Counterexamples to the MMP for 1-foliations in positive characteristic
Fabio Bernasconi
TL;DR
The work investigates extending the Minimal Model Program to 1-foliations in characteristic $p>0$ and demonstrates that key results such as the cone theorem, base point free theorem, and the existence of Mori fibre spaces can fail. It develops a concrete construction via $p$-cyclic coverings $X=Y[\sqrt[p]{s}]$ yielding canonical rank-1 foliations with $-K_{\\mathcal{F}}$ ample, and analyzes the resulting Mori cones and birational behavior to produce counterexamples. The findings show that the MMP for foliations in positive characteristic exhibits severe pathologies, including nonpolyhedral Mori cones and nef divisors that are not semi-ample, while also connecting these phenomena to the Jacobson correspondence and inseparable morphisms.

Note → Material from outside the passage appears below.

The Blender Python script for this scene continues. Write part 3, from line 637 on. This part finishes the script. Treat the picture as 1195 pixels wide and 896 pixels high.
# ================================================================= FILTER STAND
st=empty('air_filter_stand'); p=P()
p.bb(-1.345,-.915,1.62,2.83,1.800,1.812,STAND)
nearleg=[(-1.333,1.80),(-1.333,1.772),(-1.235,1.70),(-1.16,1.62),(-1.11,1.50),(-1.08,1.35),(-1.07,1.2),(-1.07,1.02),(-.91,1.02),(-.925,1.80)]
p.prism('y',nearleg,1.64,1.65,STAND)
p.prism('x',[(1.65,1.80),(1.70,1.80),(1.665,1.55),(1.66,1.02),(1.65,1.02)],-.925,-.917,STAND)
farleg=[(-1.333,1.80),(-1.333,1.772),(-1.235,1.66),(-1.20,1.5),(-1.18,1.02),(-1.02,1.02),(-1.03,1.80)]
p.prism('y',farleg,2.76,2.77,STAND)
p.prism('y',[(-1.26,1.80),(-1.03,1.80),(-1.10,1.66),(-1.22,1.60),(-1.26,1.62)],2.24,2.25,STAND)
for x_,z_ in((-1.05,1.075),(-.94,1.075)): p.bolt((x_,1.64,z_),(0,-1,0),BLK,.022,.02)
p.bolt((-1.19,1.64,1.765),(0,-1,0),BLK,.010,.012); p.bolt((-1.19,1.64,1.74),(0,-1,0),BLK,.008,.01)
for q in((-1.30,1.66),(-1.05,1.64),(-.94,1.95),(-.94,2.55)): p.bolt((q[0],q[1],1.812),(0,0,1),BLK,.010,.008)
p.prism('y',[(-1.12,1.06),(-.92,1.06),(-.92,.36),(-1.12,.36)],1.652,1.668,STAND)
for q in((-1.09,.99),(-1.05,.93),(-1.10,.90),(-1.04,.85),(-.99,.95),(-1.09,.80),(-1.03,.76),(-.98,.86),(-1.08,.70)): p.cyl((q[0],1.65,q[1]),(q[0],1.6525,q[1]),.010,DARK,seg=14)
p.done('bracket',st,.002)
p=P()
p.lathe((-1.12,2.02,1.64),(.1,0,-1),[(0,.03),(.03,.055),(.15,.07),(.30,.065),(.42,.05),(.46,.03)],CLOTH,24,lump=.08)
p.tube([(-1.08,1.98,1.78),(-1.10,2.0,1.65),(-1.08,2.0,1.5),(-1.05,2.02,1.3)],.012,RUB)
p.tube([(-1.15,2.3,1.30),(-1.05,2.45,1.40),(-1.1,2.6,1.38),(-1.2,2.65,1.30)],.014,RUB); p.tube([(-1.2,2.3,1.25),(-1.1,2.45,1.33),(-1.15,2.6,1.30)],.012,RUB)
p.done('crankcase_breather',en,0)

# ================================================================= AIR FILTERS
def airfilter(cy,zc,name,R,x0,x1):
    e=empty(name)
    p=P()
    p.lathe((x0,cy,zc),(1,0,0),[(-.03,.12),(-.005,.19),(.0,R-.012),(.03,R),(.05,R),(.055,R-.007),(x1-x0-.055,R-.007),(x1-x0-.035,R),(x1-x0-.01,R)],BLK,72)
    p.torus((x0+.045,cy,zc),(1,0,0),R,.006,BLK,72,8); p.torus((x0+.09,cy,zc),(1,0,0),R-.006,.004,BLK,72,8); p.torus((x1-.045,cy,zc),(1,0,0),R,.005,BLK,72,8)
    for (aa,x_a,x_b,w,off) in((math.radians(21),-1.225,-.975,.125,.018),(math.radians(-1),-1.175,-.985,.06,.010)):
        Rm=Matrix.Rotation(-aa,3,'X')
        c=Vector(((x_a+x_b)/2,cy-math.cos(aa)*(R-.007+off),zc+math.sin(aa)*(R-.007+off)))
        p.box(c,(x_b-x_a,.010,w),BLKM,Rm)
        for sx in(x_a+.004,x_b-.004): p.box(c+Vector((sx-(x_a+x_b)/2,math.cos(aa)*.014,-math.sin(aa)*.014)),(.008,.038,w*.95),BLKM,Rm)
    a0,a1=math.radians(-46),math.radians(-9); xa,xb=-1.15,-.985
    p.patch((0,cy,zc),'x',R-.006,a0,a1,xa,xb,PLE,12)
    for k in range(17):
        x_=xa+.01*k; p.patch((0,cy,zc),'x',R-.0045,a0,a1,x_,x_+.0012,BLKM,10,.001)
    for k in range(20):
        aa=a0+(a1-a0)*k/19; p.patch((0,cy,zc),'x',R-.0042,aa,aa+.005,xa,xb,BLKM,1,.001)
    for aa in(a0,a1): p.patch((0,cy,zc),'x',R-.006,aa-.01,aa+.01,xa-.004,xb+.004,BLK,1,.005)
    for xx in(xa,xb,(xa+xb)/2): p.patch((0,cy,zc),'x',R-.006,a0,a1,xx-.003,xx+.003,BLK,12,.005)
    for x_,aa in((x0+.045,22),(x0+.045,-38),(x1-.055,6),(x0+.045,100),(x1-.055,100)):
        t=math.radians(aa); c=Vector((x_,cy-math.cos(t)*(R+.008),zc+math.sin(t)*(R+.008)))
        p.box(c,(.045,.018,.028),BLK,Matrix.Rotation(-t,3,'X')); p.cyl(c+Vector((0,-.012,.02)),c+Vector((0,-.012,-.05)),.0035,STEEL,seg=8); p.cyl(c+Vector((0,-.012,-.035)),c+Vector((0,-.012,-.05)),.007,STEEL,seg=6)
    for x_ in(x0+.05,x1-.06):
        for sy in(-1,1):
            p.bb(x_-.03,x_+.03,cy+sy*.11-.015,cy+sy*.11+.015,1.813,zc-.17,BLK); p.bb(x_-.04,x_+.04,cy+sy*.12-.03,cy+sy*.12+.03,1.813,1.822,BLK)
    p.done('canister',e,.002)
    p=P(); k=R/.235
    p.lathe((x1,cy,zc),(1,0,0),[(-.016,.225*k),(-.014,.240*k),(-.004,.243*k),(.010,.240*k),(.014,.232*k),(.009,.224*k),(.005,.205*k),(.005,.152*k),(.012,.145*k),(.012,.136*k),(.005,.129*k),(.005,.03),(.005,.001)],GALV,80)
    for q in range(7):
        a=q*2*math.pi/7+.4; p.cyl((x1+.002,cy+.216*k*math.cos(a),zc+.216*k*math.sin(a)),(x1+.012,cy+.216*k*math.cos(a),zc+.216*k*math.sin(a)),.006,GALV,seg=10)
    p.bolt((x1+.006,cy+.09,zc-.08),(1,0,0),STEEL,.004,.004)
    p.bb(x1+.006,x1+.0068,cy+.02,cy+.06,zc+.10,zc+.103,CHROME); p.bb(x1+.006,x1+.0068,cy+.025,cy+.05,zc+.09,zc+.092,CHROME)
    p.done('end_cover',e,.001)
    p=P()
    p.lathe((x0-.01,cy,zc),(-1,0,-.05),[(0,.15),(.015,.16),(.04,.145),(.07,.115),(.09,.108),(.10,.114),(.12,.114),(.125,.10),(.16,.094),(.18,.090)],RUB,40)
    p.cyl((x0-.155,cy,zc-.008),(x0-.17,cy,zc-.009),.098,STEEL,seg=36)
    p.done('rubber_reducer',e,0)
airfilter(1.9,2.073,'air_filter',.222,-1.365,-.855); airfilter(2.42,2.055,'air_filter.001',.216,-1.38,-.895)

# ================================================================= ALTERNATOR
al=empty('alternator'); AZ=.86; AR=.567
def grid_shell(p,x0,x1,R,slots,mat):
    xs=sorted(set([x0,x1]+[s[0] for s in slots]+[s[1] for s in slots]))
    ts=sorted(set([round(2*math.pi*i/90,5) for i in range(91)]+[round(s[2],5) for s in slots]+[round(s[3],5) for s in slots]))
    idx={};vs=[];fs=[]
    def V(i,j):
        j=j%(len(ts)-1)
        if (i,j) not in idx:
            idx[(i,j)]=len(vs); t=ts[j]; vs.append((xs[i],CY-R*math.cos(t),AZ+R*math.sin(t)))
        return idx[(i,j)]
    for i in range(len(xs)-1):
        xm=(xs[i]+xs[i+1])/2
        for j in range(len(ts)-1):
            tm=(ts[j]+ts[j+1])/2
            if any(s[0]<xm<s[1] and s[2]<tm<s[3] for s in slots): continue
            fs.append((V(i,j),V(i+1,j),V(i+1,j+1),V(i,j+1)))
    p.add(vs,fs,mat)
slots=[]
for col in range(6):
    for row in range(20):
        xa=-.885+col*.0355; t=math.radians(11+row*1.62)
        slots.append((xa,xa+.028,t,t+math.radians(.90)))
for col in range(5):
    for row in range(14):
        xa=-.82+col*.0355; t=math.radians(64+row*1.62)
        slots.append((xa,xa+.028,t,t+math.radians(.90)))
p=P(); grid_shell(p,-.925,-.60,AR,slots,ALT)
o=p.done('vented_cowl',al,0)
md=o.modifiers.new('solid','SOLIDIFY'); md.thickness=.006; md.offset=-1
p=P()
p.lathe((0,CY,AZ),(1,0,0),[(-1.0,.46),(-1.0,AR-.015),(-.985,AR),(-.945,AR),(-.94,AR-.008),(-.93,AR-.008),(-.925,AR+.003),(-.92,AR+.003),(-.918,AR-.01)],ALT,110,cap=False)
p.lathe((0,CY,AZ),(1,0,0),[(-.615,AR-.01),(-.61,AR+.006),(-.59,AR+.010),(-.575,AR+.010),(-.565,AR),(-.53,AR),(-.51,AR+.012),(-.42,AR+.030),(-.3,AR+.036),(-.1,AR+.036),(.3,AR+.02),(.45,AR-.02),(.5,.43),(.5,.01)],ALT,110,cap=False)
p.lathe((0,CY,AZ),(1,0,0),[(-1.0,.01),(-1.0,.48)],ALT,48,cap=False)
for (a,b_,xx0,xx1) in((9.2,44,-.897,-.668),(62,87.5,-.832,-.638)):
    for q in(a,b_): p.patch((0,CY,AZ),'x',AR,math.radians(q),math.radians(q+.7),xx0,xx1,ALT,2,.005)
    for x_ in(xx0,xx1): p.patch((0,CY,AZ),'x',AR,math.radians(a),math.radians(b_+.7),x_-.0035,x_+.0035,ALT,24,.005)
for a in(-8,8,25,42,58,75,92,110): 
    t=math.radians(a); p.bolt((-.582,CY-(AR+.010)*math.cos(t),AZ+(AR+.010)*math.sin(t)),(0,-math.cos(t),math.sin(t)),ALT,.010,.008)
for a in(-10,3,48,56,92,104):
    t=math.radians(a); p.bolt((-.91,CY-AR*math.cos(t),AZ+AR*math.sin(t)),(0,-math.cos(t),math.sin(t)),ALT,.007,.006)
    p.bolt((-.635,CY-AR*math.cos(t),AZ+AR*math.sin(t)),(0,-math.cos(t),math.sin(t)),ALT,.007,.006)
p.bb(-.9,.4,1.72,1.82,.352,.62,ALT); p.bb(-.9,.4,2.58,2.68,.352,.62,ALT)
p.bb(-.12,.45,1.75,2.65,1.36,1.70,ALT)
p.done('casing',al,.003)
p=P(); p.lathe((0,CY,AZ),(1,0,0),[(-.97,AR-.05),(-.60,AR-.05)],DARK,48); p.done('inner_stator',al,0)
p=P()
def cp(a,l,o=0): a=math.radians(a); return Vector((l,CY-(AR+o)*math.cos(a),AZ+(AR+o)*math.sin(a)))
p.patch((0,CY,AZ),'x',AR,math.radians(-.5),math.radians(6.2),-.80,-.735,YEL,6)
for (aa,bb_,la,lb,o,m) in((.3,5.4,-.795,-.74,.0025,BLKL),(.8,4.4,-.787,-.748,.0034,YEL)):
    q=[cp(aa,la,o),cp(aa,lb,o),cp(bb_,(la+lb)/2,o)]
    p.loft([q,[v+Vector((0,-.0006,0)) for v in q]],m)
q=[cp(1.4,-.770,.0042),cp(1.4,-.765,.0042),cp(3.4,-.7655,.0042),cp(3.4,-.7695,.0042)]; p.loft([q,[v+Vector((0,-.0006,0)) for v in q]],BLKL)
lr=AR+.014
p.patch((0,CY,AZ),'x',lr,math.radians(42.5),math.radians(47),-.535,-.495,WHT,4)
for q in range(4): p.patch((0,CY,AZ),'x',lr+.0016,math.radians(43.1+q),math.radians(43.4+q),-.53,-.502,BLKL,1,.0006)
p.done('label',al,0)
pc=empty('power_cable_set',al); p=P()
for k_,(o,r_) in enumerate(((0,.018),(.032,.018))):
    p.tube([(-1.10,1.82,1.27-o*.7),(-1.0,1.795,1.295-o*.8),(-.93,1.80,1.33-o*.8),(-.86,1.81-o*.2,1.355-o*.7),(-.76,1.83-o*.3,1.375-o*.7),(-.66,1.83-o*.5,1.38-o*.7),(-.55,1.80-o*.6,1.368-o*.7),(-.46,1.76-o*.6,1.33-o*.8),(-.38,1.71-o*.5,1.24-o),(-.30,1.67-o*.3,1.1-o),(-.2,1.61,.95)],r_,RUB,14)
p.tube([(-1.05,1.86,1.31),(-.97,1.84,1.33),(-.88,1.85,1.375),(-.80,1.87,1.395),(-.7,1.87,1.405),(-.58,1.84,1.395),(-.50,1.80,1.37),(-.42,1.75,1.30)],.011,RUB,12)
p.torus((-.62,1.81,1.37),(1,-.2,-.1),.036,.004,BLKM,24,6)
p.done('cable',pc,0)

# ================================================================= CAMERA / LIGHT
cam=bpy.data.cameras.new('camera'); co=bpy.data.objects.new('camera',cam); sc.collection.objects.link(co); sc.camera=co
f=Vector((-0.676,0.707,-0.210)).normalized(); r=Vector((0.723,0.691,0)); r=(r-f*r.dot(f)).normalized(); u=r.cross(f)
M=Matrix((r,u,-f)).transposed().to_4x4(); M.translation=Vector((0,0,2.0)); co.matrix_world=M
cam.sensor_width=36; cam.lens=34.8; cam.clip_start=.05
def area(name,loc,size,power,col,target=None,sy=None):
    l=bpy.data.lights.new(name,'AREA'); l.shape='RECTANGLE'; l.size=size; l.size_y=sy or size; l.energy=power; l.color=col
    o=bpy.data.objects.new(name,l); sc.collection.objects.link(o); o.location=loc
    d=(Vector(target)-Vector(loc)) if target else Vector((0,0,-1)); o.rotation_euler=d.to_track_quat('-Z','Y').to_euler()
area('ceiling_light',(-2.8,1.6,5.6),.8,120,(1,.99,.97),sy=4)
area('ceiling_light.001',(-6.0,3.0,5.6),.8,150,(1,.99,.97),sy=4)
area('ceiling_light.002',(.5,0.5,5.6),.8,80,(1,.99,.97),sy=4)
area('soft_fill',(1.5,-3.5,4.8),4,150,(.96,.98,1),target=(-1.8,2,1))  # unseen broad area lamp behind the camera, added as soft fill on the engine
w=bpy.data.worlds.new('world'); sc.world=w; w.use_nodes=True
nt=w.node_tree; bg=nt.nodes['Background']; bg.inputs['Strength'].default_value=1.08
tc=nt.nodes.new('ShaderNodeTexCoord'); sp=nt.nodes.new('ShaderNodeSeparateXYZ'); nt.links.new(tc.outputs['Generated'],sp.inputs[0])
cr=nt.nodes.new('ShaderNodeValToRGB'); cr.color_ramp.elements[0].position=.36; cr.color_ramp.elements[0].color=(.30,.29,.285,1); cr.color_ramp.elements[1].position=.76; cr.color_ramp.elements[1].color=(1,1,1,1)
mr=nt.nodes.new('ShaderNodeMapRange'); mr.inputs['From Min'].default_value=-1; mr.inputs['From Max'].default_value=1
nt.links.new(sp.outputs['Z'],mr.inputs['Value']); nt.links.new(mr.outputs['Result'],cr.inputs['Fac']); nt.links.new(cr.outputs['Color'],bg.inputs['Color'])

These results highlight the limits of MMP-type techniques in positive characteristic and point to special foliations, such as infinitesimal groupoid foliations, where the cone theorem may still hold, indicating a nuanced landscape for foliation MMP in low dimensions.
Abstract
We show that many statements of the Minimal Model Program, including the cone theorem, the base point free theorem and the existence of Mori fibre spaces, fail for 1-foliated surface pairs $(X,\mathcal{F})$ with canonical singularities in characteristic $p>0$.